Bu köpek balığı türünün deniz ekosisteminde çok önemli rolleri olduğunu vurgulayan Ayas, "En önemli rolü de regülasyon görevidir. Yani altındaki popülasyonları denge altında tutarlar. Nesli kritik düzeyde tükenme noktasına gelmiş, sadece sıcak ve tropik denizlerde hayatını sürdüren bir tür. Aslında birçok denizde karşımıza çıksa da popülasyonları yüzde 90 oranında daraldığı için nesli kritik seviyede tükenme noktasına gelmiştir. Bu çok üzücü bir durum. Çünkü genç bir dişi bireyin daha olgunluğun ilk aşamasında olan bir balığın ölü olarak kıyıya vurması çok acı. Bunlar yaklaşık 32 yıl yaşıyorlar. Bir doğumda da 8 ile 12 yavru doğurabiliyorlar. Bu düşünüldüğünde bu birey gelecek için çok önemliydi. Bu türlerin popülasyonlarını geri döndürme şansları çok zayıf. Çok az noktada çok az bir birey doğum yapabiliyor. Buradaki temel risklerinden biri balıkçılık. Balıkçılıkla aslında bu türler yakalanıyor. Burada en büyük sıkıntı avlanmada kullanılan malzemelerin seçiciliğinin olmaması. Yani atılan oltalara veya ağlara lüfer, uskumrunun yanı sıra böyle nesli tükenme tehlikesi altındaki balıklarda takılabiliyor. Kısa yüzgeçli mako köpek balıkları çok böyle sahile yakın yerlere gelmezler. Ancak özellikle Mersin körfezinde biz biliyoruz ki en az 7-8 tane büyük balık türünden var. Bunlar Mersin körfezini üreme ve yavru bakım alanı olarak kullanıyorlar. Çok kritik bir nokta" diye konuştu. "Bu türlerin neslini bizler tüketiyoruz"
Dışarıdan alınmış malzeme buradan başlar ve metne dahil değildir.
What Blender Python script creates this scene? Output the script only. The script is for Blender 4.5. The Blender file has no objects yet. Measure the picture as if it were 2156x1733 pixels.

Eline olta alan herkesin denize çıkmaması gerektiğinin altını çizen Ayas, "Çünkü bu türlerin neslini bizler tüketiyoruz. Böyle bir bireyin ağda yakalanma olasılığı zayıfken yemli oltalar da yakalanma oranı çok yüksek. Akdeniz’in en hızlı türü. Gerçekten deniz ekosistemi için hayati fonksiyonel rolleri var. Eğer köpek balıkları olmazsa bundan deniz kuşları, diğer deniz memelileri ile birçok hayvan etkilenebilir. Birçok rolü olan ve git gide nesli tükenen bu türler aslında gelecekte çok kırılgan bir deniz ekosistemine sahip olmamızı sağlar. Bu anlamıyla da bu türlerin etkin korunması gerekir. Etkin korunması aslında bu türlerin özellikle kritik habitatlarının tamamen balıkçılığa kapatılmasıyla da mümkün. Bununla ilgile de hem Türkiye’de hem de dünya çapında çalışmalar yapılıyor. Bu türlerin yoğun olarak görüldüğü noktaların bir an önce koruma altına alınması gerekir. Bu türleri gelecekte sadece müzelerde değil denizlerde görebilme şansını sağlayabiliriz" ifadelerini kullandı.